In the second half, though, Jordan's silk turned to sandpaper. Herman Veal's every breath slapped Jordan in the face, so closely was his coverage.

Consequently, Jordan didn't score in the second half until only six minutes remained in Maryland's 106-94 boondoggle of a victory at sold-out Cole Field House. By that time, the Terrapins' lead was already 19 points.

Miracle Michael, making only three of 11 shots in the second half, had become Mundane Michael.

And Jordan was off in his own eerie dream world.

"It all felt so funny during the second half," said Jordan, who finished with 22 points, shooting an unmiraculous nine of 22. "It all felt like a dream. We just weren't doing anything; we were just standing around. I've never seen anything like it before. Never. Ever."

It was all so very quiet in that Tar Heel locker room. These defending national champions, rated No. 3 in the nation, are 21-5, but have lost two straight games now. Villanova beat the Tar Heels, 56-53.

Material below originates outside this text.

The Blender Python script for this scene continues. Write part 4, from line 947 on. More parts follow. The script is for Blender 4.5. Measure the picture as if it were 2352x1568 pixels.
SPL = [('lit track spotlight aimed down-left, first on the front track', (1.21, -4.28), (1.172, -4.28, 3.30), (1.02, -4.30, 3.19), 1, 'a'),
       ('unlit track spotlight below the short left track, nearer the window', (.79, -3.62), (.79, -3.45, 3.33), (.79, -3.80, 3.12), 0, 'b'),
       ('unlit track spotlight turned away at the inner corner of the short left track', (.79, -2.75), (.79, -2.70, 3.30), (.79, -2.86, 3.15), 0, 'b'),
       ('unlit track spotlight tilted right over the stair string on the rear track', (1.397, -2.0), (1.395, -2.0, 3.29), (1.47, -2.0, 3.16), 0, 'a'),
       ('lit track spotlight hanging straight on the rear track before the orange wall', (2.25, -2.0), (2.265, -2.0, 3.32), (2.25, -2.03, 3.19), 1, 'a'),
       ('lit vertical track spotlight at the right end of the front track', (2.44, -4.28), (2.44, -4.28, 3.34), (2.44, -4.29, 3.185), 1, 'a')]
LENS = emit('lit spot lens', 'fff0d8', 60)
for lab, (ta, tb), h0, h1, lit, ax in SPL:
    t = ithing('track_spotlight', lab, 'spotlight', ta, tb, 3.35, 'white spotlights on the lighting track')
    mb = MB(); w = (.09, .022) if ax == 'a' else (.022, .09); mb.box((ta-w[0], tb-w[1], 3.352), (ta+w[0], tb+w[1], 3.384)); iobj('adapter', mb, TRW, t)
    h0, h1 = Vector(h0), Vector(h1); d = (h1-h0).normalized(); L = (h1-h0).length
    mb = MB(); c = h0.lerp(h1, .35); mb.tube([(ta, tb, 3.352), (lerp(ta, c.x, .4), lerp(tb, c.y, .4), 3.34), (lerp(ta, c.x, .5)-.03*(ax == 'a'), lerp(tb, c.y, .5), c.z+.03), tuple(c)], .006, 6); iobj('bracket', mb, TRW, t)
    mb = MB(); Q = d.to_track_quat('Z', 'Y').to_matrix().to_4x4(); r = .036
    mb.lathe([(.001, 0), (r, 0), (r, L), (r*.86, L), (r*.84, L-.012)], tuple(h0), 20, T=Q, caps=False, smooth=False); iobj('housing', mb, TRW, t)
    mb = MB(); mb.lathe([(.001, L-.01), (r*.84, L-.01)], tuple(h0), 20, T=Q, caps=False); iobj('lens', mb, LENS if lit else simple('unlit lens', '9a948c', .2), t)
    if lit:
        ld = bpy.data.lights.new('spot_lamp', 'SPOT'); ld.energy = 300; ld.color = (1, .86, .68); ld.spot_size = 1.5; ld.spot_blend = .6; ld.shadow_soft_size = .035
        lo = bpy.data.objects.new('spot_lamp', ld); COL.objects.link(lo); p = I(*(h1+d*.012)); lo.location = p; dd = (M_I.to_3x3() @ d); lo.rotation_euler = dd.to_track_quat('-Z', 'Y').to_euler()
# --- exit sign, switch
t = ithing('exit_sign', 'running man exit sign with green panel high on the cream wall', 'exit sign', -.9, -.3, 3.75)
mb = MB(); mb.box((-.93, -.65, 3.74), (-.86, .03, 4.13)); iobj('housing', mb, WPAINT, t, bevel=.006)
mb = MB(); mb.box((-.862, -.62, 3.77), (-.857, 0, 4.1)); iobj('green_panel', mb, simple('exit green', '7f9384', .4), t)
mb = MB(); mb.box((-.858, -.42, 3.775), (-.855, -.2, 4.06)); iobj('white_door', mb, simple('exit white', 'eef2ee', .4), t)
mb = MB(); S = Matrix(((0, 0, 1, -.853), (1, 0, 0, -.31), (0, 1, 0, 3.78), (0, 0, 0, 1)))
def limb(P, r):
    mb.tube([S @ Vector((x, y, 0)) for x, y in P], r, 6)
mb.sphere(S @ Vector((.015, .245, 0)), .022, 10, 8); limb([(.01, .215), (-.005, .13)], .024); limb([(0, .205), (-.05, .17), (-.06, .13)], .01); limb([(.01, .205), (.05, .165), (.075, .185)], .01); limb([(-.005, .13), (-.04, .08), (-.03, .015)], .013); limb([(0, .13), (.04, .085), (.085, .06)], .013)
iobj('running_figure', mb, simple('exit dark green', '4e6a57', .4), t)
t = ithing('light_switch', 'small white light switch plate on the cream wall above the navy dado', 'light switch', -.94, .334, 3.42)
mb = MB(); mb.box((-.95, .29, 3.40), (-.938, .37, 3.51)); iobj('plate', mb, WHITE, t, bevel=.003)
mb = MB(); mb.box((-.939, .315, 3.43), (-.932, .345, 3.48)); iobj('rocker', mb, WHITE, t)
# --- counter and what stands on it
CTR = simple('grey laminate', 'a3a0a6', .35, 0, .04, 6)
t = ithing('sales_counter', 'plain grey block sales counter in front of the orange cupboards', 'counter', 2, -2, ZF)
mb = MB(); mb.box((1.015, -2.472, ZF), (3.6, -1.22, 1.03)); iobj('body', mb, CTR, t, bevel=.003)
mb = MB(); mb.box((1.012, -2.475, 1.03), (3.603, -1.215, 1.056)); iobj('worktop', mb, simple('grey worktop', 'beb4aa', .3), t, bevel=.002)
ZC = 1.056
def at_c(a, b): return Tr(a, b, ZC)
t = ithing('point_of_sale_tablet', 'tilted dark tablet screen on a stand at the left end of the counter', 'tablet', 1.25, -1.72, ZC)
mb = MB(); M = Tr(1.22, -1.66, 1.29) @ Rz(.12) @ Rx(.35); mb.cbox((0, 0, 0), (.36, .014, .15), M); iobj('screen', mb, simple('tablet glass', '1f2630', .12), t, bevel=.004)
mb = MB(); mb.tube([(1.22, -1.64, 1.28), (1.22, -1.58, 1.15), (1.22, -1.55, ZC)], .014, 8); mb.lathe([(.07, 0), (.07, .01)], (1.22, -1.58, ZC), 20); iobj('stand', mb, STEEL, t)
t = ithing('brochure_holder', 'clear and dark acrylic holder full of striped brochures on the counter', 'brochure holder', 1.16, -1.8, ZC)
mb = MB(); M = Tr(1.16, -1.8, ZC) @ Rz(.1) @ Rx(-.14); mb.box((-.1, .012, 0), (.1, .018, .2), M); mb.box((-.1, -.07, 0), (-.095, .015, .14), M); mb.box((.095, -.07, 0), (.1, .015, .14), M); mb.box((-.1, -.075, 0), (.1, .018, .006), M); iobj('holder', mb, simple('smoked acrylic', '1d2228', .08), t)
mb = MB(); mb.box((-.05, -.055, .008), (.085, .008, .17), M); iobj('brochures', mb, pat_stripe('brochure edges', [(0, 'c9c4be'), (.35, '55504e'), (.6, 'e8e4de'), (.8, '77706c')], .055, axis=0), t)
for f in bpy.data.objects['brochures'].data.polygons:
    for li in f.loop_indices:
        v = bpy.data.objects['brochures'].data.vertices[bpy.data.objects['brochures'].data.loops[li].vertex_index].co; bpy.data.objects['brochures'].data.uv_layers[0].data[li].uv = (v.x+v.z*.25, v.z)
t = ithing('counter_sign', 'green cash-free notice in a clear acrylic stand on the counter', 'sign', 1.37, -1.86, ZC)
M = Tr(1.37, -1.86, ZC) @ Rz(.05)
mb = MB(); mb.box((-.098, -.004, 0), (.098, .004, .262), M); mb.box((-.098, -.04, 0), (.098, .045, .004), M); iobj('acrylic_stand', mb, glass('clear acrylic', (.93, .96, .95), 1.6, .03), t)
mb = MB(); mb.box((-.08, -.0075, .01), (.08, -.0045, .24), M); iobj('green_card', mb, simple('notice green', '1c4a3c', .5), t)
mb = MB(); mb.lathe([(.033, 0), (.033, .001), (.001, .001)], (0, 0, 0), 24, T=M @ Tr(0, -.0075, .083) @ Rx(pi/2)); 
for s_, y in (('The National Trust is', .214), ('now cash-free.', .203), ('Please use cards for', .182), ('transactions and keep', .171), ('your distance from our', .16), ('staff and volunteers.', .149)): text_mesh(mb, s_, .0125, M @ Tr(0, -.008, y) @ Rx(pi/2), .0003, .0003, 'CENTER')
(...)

"When you lose two straight games, you have to look at some things; we need to regroup," said Matt Doherty, North Carolina forward who scored 21 points.

Coach Dean Smith stood outside the locker room, smoking cigarettes until, just maybe, a lost evening would end.

"Was it hot in here tonight?" Smith said. "I usually don't sweat until the end of the game. But tonight, I was sweating from the beginning."

It's no wonder. Even though Carolina led, 46-40, at halftime, you had to wonder. With one minute left in the half, Maryland guard Jeff Adkins lobbed the ball to center Ben Coleman, wide open underneath the basket. Accidentally, though, Adkins' pass went into the basket.

For a three-point play, no less.

Bemoaning it all, Carolina guard Jimmy Braddock said, "I couldn't believe it. Maybe Lefty ought to put that in his playbook from now on."

Across the hallway, where disco music gave the victory a beat in the Maryland locker room, Adkins was saying, "I've never done anything like that before. And I'll probably never do anything like that again."

Then, there was the pass Adkins threw to forward Lenny Bias in the second half that Bias caught in midair and then slammed dunked so violently, the rim didn't stop shaking for 15 seconds. Carolina was shaking by then, too, trailing, 67-54, with 10:48 left.

Bias caught the ball over the head of Carolina's 6-foot-11 Brad Daugherty and then landed on Daugherty's back on his return to earth.

"When I looked up," Daugherty said in the quietude, "all I saw was the ball."

"Kinda like a piggyback ride," Bias said to the beat of the tape deck.

North Carolina shot 54 percent from the field in the first half. In the second half, the Tar Heels shot only 41 percent. "What happened? I was just going to ask you that," Braddock said.

"We played man-to-man (defense) the whole second half and we gambled. Maryland's offensive efficiency in the second half? It seemed like they scored every time down the court."

By the end of the game, these proud Tar Heels were reduced to long-range three-point attempts. They were prayers that were answered by the chants, the ones that represented a Maryland victory guaranteed, of "Amen! Amen! Amen!" in Cole Field House.

"We definitely took one of their best shots tonight," Braddock said.

And Veal, who said he volunteered at halftime to guard Miracle Michael Jordan, said to the beat, "I was just hoping he wouldn't embarrass me by scoring 25 points in the second half. I was just playing out of a fear of failure."

Jordan said of Veal, "I just couldn't get away from him."